Not only did Hegel despise God, he despised the people who brought God's Word to the world and represented it on a daily basis--Jews and Christians--because these people were a living witness to the truth of God's Word and, therefore, a hindrance to Hegel's own plan for a "Religion of Humanity".

Hegel influenced Marx through Marx's cohorts, "Young Hegelians" Bruno Bauer and Moses Hess:

It was Bauer who introduced Marx to Hegel at The Doctors' Club at Berlin University in 1837. According to famed critic Albert Schweitzer, Bruno Bauer had a "pathological hatred" of Christianity. He also went so far as to claim demonic possession in an 1841 letter to a colleague.

Moses Hess was the one to draw Marx's attention to the connection between atheism and communism. Hess was the first to equate Capitalism's economic alienation of the worker with Christianity's religious alienation of the worker. To Hess, Capitalism and Christianity were so intertwined that the destruction of one was inseparable from the destruction of the other. Hess's direct influence on Marx's work can be seen in Marx's On the Jewish Question in which he denounces the Rights of Man "...including freedom, as concepts which kept man isolated from his fellow man."

And yet, it is perhaps Ludwig Feuerbach who had the most direct influence on Marx. Feuerbach's goal was "...to rid the human race of all religious illusions and turn its attention completely away from God and back to men." For Feuerbach, "God" is nothing more than the archetype for the "Ideal Man", but because of religious misconception of "God", man is held back from having the freedom and autonomy to be the God he could truly be. "To enrich [this idea of] God, man must become poor, that [Man-]God may be all, man must become nothing." Does this sound like the beginnings of collective salvation?

Finally, Feuerbach wrote that the purpose of his work was to "...change man...from lovers of God into lovers of humanity, from candidates for the after-life into students of the here and now, from religious and political valets of the divine and worldly monarchy and aristocracy into free, self-confident citizens of the earth."

So, what is the impact of the growing atheist belief of the 1800s on today's progressive mindset? The answer is clear: These atheistic thinkers helped to shape a worldview in complete opposition to that which the Bible outlines:
  • Sin becomes Freedom
  • Biblical teaching becomes Imprisonment
  • God does not exist
  • Man is God
  • God does not save
  • Man is the source of salvation
Is it any wonder, then, that today's progressives seek to undermine a Constitution that was written to acknowledge the existence of God, the benevolence of God, the need for God, and the freedom God gives to all mankind? These men possessed an avowed outspoken hatred of Judaism and Christianity. Should it be any surprise, then, that their intellectual descendents, today's "progressives," make it a point to decry, condemn, and even legislate away every speck of evidence of the Judeo-Christian heritage of America?

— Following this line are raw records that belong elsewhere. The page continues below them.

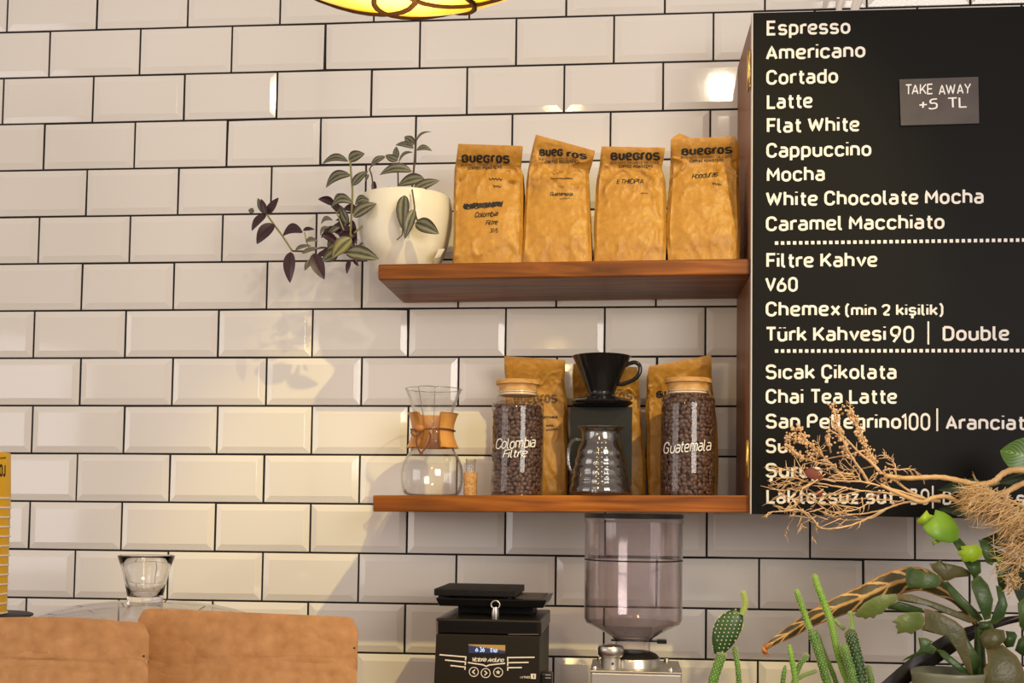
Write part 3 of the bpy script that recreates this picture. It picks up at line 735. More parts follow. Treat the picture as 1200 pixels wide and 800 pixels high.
cord = MB(); cord.tube([cp(a, .0008*math.sin(a*.05)) for a in range(-34, 327, 8)], .0016, 8)
def pp(*l): return [P(x, y, Yc-S(27, Yc)+dy) for x, y, dy in smooth_path(list(l), 6)]
cord.tube(pp((488,506,0),(484,503,-.002),(482,507,-.003),(487,511,-.003),(492,508,-.003),(497,503,-.002)), .0015, 8)
cord.tube(pp((489,509,-.002),(488,517,-.003),(490,525,-.003),(493,531,-.002)), .0017, 8)
cord.tube(pp((493,531,-.002),(497,527,-.003),(502,520,-.003),(504.5,511,-.003),(503,506,-.002)), .0015, 8)
cord.ball(P(493.5, 532, Yc-S(28, Yc)), S(2.2, Yc), 8, 6)
cord.build('leather_cord', M['leather'], car)
mb = MB(); mb.ball(P(492, 501.5, Yc-S(27, Yc)), S(5.2, Yc), 16, 10, (1.15, .8, .9)); mb.build('wooden_bead', M['bead'], car)

# little corked vial
Yv = -.16; c = at(551, LT, Yv)
v = thing('cork_stopper', c, 'stubby cork with a thin clear glass tube standing beside the carafe', 'cork')
pr = fix0(prof_px(c, 551, [(0,579.4),(7.6,579.3),(8.1,577),(8.1,569),(7.7,566.5),(8.2,564),(8.2,555),(7.4,553.2),(0,553)], Yv)); mb = MB(); mb.lathe(pr, c, 28); mb.build('cork', M['cork'], v, auto=50)
pr = prof_px(c, 551, [(5.6,553.2),(5.4,546),(6.0,537.5),(5.3,537.5),(4.9,546),(4.9,553)], Yv); mb = MB(); mb.lathe(pr, c, 28); mb.build('glass_tube', M['glass'], v)

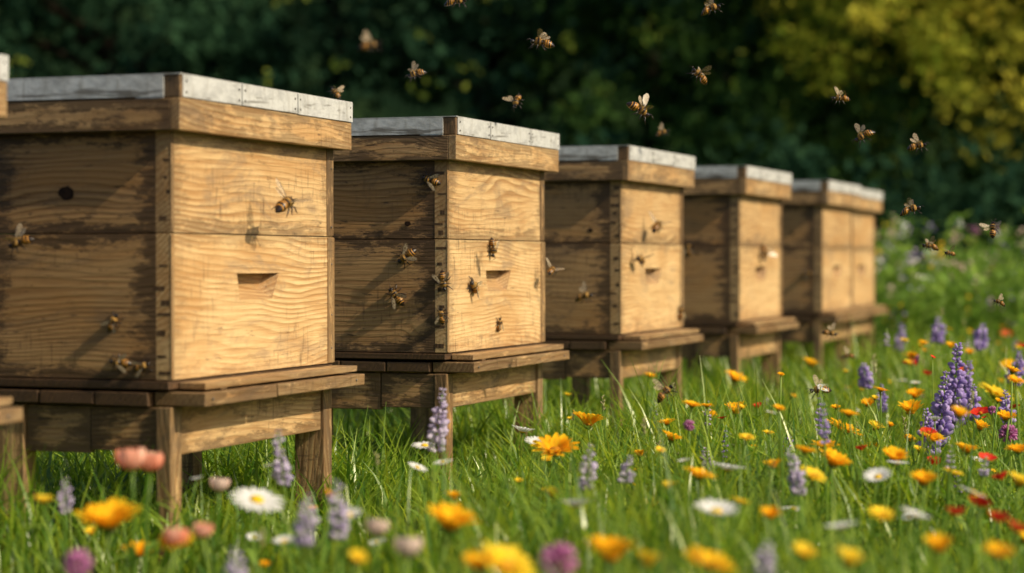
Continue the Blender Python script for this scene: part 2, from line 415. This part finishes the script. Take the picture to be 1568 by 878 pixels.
def bee(loc,fwd,up,size,fly):
    me=(BF if fly else BR)[nb[0]%(4 if fly else 2)]; nb[0]+=1
    o=obj('honey_bee',me); o.matrix_world=Matrix.Translation(loc)@frame(fwd,up).to_4x4()@Matrix.Scale(size*1.18,4)
dR=Vector((math.cos(ANG),math.sin(ANG),0)); nF=Vector((dR.y,-dR.x,0)); nS=-dR
def on_plane(px,py,p0,n):
    d=Vector(((px-784)/F,1,-(py-398)/F)); c=Vector((0,0,CAMZ)); t=(Vector(p0)-c).dot(n)/d.dot(n); return c+d*t
def bee_wall(i,px,py,face,head,size=.036,off=None,fly=False):
    X,Y=HIVES[i]; n=nF if face=='f' else nS
    o=size*.22 if off is None else off
    p=on_plane(px,py,Vector((X,Y,0))+n*o,n)
    side=dR if face=='f' else nF
    h=math.radians(head); fwd=side*math.cos(h)+Vector((0,0,1))*math.sin(h)
    up=n if not fly else (Vector((0,0,1))+n*.5)
    bee(p,fwd,up,size,fly)
bee_wall(0,437,312,'f',12,.060,.085,True)
bee_wall(0,32,370,'s',200,.050,.05,True)
bee_wall(0,172,495,'s',60,.036); bee_wall(0,184,556,'s',175,.040); bee_wall(0,216,562,'s',20,.034)
bee_wall(1,660,277,'s',160,.046); bee_wall(1,623,392,'s',215,.050); bee_wall(1,607,455,'s',130,.050)
bee_wall(1,678,430,'s',280,.046); bee_wall(1,676,485,'s',95,.038)
bee_wall(1,755,379,'f',270,.046); bee_wall(1,727,440,'f',150,.050); bee_wall(1,765,498,'f',80,.034)
bee_wall(1,845,414,'f',20,.042,.05,True)
bee_wall(2,1006,346,'f',20,.058,.045,True); bee_wall(2,981,398,'f',170,.056,.03,True); bee_wall(2,893,454,'s',10,.054,.05,True); bee_wall(2,1043,480,'f',90,.046)
bee_wall(3,1171,386,'f',260,.060,.02,True); bee_wall(3,1054,382,'s',90,.048); bee_wall(4,1236,420,'s',20,.048)
for (px,py,Y,hd,sz) in [(565,70,3.4,10,.030),(638,112,5.6,200,.044),(515,143,5.9,120,.036),(697,2,5.4,0,.05),(831,66,4.9,170,.050),(791,154,5.6,250,.042),
    (978,167,4.9,-40,.054),(1013,203,6.8,30,.036),(1072,117,5.3,140,.048),(1087,14,4.8,30,.042),(1288,151,5.2,190,.040),(1323,207,5.0,230,.044),
    (1403,224,5.4,20,.044),(1393,321,5.2,15,.046),(1520,352,4.8,95,.036),(1425,377,5.6,170,.040),(1455,388,5.2,175,.028),(1531,463,5.0,150,.026),
    (1257,597,5.4,185,.048),(1017,602,4.6,60,.042),(1270,510,6.4,-30,.042),(1300,545,7,190,.04)]:
    h=math.radians(hd+random.uniform(-15,15))
    fwd=Vector((math.cos(h),random.uniform(-.5,.4),math.sin(h)*.6)); 
    bee(place(px,py,Y),fwd,(random.uniform(-.3,.3),random.uniform(-.5,.1),1),sz,True)

# ------------------------------------------------------------------ flowers
FM=[STEM,ORANGE,OCENT,WHITE,YCENT,PURP,LAV,CORAL,RED,MAG,SEED,YELL,PINKW]
def petal(G,mat,Mx,ang,r0,L,Wd,e0,e1,rows=4,z0=0,cup=.12,tint=.5,tip=.35):
    ca,sa=math.cos(ang),math.sin(ang); vs=[]; x=r0;z=z0
    for i in range(rows+1):
        t=i/rows; w=Wd*.5*(tip+(1-tip)*math.sin(math.pi*min(1,.18+.70*t)))*(1 if i<rows else .45)
        for k,s in((0,-1),(1,0),(2,1)):
            zz=z+(abs(s)*cup*Wd)
            vs.append(Mx@Vector((x*ca-s*w*sa,x*sa+s*w*ca,zz)))
        e=e0+(e1-e0)*t; x+=L/rows*math.cos(e); z+=L/rows*math.sin(e)
    fs=[]
    for i in range(rows):
        a=i*3; fs+=[(a,a+1,a+4,a+3),(a+1,a+2,a+5,a+4)]
    G.add(vs,fs,mat,tint)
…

Ironically, Marx's friend and fellow converted Jew, Heinreich Heine, was not too blinded by the atheistic milieu he was in to foresee the problematic, even fatal results of Germany's theological and intellectual denial of the God of the Bible when he wrote the History of Religion and Philosophy in Germany in 1834:

"The natural philosopher will be terrible, for he has allied himself to the primal forces of nature. He can conjure up the demonic powers of ancient German pantheism...and if ever that restraining talisman, the Cross, is shattered, there shall arise once more...that mindless madman's rage of which the Nordic poets sang so much... I warn you, Frenchmen, keep then quiet still, and for God's sake do not applaud!!"

The thought process began with the idea that the lessons of the Bible were "irrelevant to the great issues of the day." How many Americans live a Twice-A-Year religion, no faith required? How many of us believe and are teaching our children to believe that the Bible is a dusty old book that sits on a shelf?

If we do not learn from history we are doomed to repeat it. What began with a loss of faith in God and scripture ended in Holocaust for Europe.

How will it end in America?

Only we have the free will to find out.